Tudo isso pra lhe dizer que toda primeira terça feira de cada mês estamos discutindo Política Cultural, aqui no Vila Velha, pelo menos para entender porque a galera agora está como está. Por que a verba do Fazcultura se acaba e nós não podemos fazer nada. Porque se gasta tanto nas comemorações do descobrimento e não se prevê nenhum tostão para projetos que propõe repensar este descobrimento e recomeçar relações mais duradouras, que reflitam as diferenças e similitudes e proponham avanços no caminhar da humanidade. Mas avanços que nos levem de volta à humanidade, não nos afaste dela. Não nos deixe à deriva por aí como a Nau Capitânia (imagem recorrente agora em meus mais terríveis pesadelos e constante em minhas reflexões).

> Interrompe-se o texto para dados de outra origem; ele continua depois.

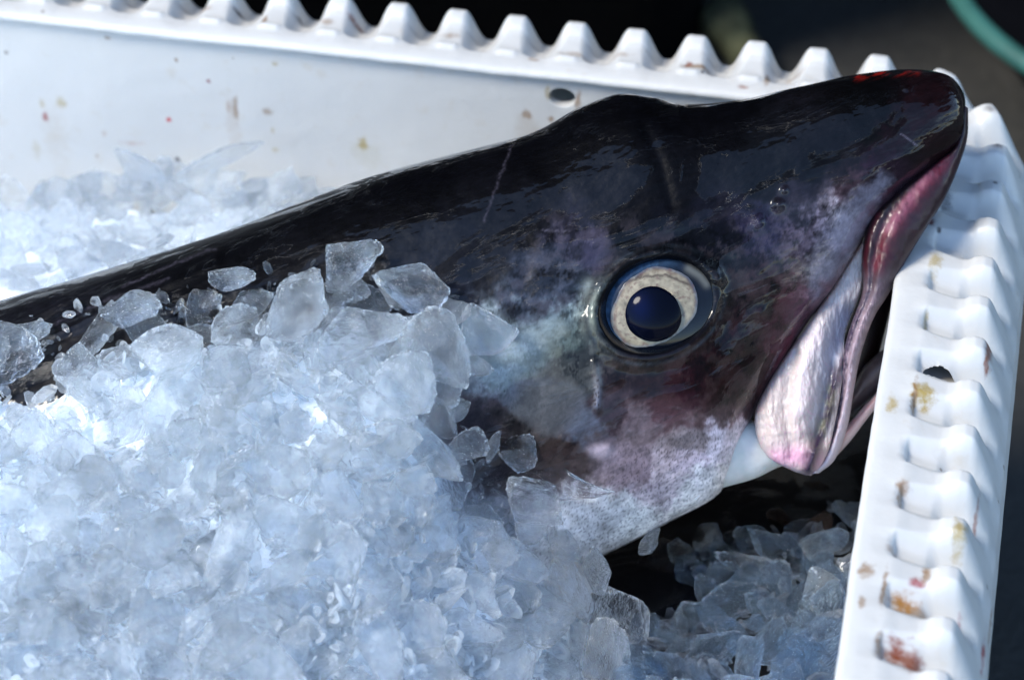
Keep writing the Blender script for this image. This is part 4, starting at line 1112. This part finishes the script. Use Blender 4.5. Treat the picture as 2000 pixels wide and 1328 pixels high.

PS – Recebi uma carta da comissão dos 500 anos, descartando a hipótese de apoiar financeiramente um outro projeto nosso que envolve portugueses e africanos lusófonos. Um outro projeto de encontros… Na carta, cinicamente, nos davam a chancela, permitindo-nos usar em nosso projeto (agora uma batalha só nossa) o selo dos 500 anos. Mandei enfiar… no fundo do mar.